_WHAT THE TASK REQUIRES_
The data below must be copied in full and without any change.

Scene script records
Begin

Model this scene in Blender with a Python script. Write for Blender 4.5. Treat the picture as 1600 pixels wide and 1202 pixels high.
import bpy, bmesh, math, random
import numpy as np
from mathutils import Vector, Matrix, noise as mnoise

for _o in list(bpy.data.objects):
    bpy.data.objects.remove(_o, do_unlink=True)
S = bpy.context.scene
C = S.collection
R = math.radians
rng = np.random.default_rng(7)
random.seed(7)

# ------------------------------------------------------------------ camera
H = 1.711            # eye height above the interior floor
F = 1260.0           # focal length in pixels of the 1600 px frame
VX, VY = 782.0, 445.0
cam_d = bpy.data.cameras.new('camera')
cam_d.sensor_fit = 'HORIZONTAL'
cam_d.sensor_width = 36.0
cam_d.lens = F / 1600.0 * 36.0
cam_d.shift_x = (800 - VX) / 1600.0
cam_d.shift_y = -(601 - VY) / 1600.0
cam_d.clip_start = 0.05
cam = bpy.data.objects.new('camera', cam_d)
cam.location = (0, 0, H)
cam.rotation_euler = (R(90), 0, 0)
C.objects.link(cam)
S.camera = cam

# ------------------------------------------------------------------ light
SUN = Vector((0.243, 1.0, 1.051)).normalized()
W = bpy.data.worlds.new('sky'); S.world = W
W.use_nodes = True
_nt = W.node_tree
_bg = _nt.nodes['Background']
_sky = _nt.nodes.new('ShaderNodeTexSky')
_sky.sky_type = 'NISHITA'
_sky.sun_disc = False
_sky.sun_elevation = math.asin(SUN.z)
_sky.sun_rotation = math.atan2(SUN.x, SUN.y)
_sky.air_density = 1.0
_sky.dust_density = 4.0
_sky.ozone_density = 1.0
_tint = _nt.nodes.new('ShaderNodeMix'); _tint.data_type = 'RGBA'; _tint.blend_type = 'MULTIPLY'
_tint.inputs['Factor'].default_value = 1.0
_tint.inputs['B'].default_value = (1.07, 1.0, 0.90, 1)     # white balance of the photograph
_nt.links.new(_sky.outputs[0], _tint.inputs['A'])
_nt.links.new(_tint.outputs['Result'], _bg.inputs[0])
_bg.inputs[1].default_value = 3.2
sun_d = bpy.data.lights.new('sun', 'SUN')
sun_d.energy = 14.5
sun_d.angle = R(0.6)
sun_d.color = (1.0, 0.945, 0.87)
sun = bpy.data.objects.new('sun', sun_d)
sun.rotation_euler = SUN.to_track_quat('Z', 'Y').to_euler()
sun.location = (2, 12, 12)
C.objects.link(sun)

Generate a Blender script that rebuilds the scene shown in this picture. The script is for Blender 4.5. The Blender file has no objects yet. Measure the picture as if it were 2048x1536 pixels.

End

_FULL RESPONSE_
Model this scene in Blender with a Python script. Write for Blender 4.5. Treat the picture as 1600 pixels wide and 1202 pixels high.
import bpy, bmesh, math, random
import numpy as np
from mathutils import Vector, Matrix, noise as mnoise

for _o in list(bpy.data.objects):
    bpy.data.objects.remove(_o, do_unlink=True)
S = bpy.context.scene
C = S.collection
R = math.radians
rng = np.random.default_rng(7)
random.seed(7)

# ------------------------------------------------------------------ camera
H = 1.711            # eye height above the interior floor
F = 1260.0           # focal length in pixels of the 1600 px frame
VX, VY = 782.0, 445.0
cam_d = bpy.data.cameras.new('camera')
cam_d.sensor_fit = 'HORIZONTAL'
cam_d.sensor_width = 36.0
cam_d.lens = F / 1600.0 * 36.0
cam_d.shift_x = (800 - VX) / 1600.0
cam_d.shift_y = -(601 - VY) / 1600.0
cam_d.clip_start = 0.05
cam = bpy.data.objects.new('camera', cam_d)
cam.location = (0, 0, H)
cam.rotation_euler = (R(90), 0, 0)
C.objects.link(cam)
S.camera = cam

# ------------------------------------------------------------------ light
SUN = Vector((0.243, 1.0, 1.051)).normalized()
W = bpy.data.worlds.new('sky'); S.world = W
W.use_nodes = True
_nt = W.node_tree
_bg = _nt.nodes['Background']
_sky = _nt.nodes.new('ShaderNodeTexSky')
_sky.sky_type = 'NISHITA'
_sky.sun_disc = False
_sky.sun_elevation = math.asin(SUN.z)
_sky.sun_rotation = math.atan2(SUN.x, SUN.y)
_sky.air_density = 1.0
_sky.dust_density = 4.0
_sky.ozone_density = 1.0
_tint = _nt.nodes.new('ShaderNodeMix'); _tint.data_type = 'RGBA'; _tint.blend_type = 'MULTIPLY'
_tint.inputs['Factor'].default_value = 1.0
_tint.inputs['B'].default_value = (1.07, 1.0, 0.90, 1)     # white balance of the photograph
_nt.links.new(_sky.outputs[0], _tint.inputs['A'])
_nt.links.new(_tint.outputs['Result'], _bg.inputs[0])
_bg.inputs[1].default_value = 3.2
sun_d = bpy.data.lights.new('sun', 'SUN')
sun_d.energy = 14.5
sun_d.angle = R(0.6)
sun_d.color = (1.0, 0.945, 0.87)
sun = bpy.data.objects.new('sun', sun_d)
sun.rotation_euler = SUN.to_track_quat('Z', 'Y').to_euler()
sun.location = (2, 12, 12)
C.objects.link(sun)

Generate a Blender script that rebuilds the scene shown in this picture. The script is for Blender 4.5. The Blender file has no objects yet. Measure the picture as if it were 2048x1536 pixels.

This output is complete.